Хотя сами по себе, по своим свойствам частицы и античастицы симметричны, некоторое различие между ними все же есть. Они чуть-чуть различаются по особенностям своих распадов. Лет 20 назад американские физики наблюдали распад странных частиц, К-мезонов, который указывал на несколько различное поведение частиц и античастиц. Правда, распады с нарушенной симметрией происходят крайне редко и только у К-мезонов, во всех других случаях частицы и античастицы ведут себя совершенно одинаково. Идея о том, что симметрия частиц и античастиц должна сильно нарушаться в условиях сверхвысоких температур и давлений, пока чисто теоретическая. Она следует из моделей «великого объединения», которые предсказывают небольшой перевес вещества над антивеществом. Когда спустя много времени после Большого взрыва установилось равновесие, все частицы аннигилировали — превратились в нейтрино и электромагнитное излучение. Осталась лишь небольшая часть некомпенсированного античастицами вещества. Но из этой части и образовались все атомы нашей Вселенной.
Если такая картина верна, то антимиров просто нет — они давно сгорели в бурных реакциях распада и аннигиляции. В крайнем случае отдельные острова антивещества могли уцелеть где-нибудь на краешке Вселенной, среди других осколков Большого взрыва. Что вероятнее? Скорее всего, первый вариант: у Вселенной нет частей, состоящих из антивещества. Жаль, конечно расставаться с красивой мечтой о зарядовом зазеркалье, об антимире, отделенном от нас стеной аннигиляционного огня, но и теория, и опыт говорят за то, что античастицы в современном мире — лишь редкие гости, рождающиеся в ядерных реакциях.
А. А. Фридман открыл самое грандиозное явление природы из всех, которые мы можем сегодня себе представить. Рождение и расширение всей Вселенной — что может быть грандиознее?! Но его открытие касалось
лишь геометрии пространства и времени; теорию Большого взрыва, в котором из праматерии образовалось вещество нашего мира, создали четверть века спустя другие ученые, и прежде всего Георгий Гамов.
Как и Фридман, он наш соотечественник, вернее родом из России, даже из того же Петрограда, где перед самой революцией и в течение нескольких лет после нее протекала деятельность Фридмана. В 30-х годах Ленинградский политехнический институт послал Г. Гамова в командировку в США, где он и решил остаться навсегда. Если говорить о научных результатах, то жизнь этого необычайно талантливого человека может показаться более чем благополучной. Еще сотрудником Ленинградского физико-технического института он приобрел мировую известность своими работами по квантовой механике. В США он принимал участие в расчетах, связанных с атомной бомбой, одним из первых расшифровал генетический код. Его астрофизические исследования были незаурядны, если не сказать больше. Но в частной жизни это был внутренне издерганный, одинокий человек, прятавший тоску за деланной веселостью. Семейная жизнь у него не сложилась. Работа да еще сочинение научно-популярных брошюр — это все, что у него оставалось.

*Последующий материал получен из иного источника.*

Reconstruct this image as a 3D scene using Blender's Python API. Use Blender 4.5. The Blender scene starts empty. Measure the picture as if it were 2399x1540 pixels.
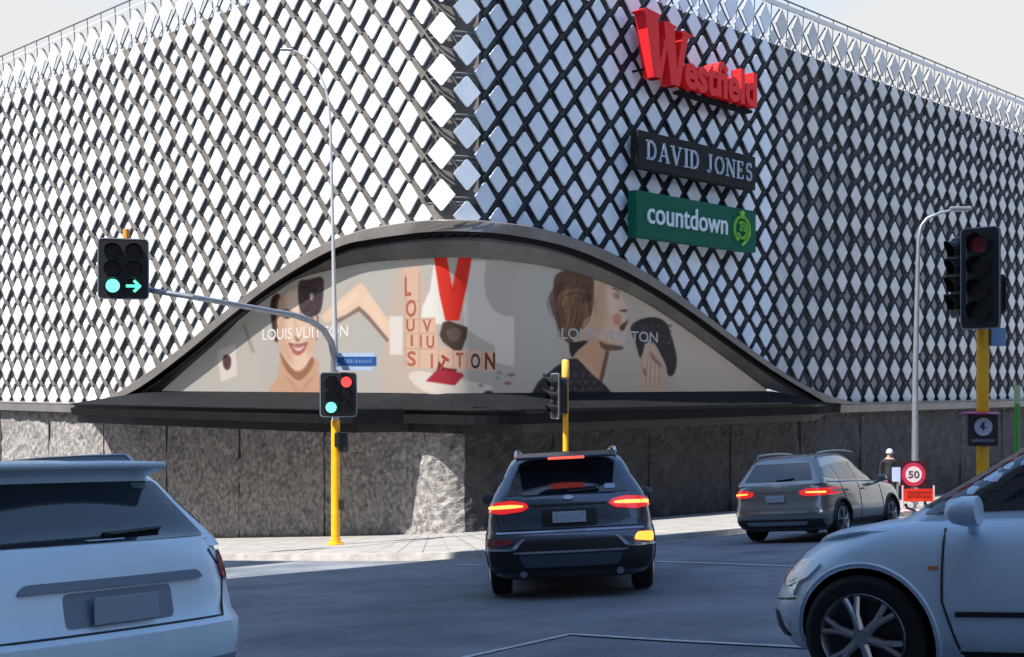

Я познакомился с Гамовым в середине 50-х годов на конгрессе по теоретической физике, в одном из больших шумных городов на Тихоокеанском побережье США. Высокий седой человек в элегантном сером костюме и с ярким галстуком, он говорил сразу на нескольких языках, шутил, балагурил. Но когда мы вышли пройтись по парку, он вдруг сделался задумчивым и печальным. Расспрашивал о физиках, которых когда-то знавал, об условиях работы в наших новых институтах. В его расспросах чувствовалась грусть и горечь. В номере гостиницы, который он занимал, меня поразил застоявшийся запах виски. Неубранная постель, на столе и на двух креслах разбросаны листы рукописи, виноградные косточки, кожура бананов...
Как-то я спросил его напрямик, не хочет ли он вернуться на родину.
— Поздно. Жизнь не стрелки часов, ее нельзя повернуть обратно. В молодости мы не думаем об этом...
И тут же рассказал какой-то американский анекдот, стараясь отогнать неприятные мысли.
Через несколько лет Гамов умер. Говорят, в полном одиночестве.
Идея рождения мира «из точки» в огненном пекле Биг Бэнга нашла среди ученых признание далеко не сразу. С энтузиазмом ее встретила лишь католическая церковь, объявившая новую теорию научным подтверждением библейского мифа о сотворении мира. Мне как-то пришлось видеть статью в популярном американском журнале, где говорилось буквально следующее: «Когда с большим трудом ученые поднялись на вершину знаний о Вселенной, они с удивлением встретили там давно поджидавших их теологов». Редкая статья или книга, посвященная религиозной трактовке современной науки (а таких изданий за границей выходит множество), обходилась тогда без ссылок, на теорию Большого взрыва.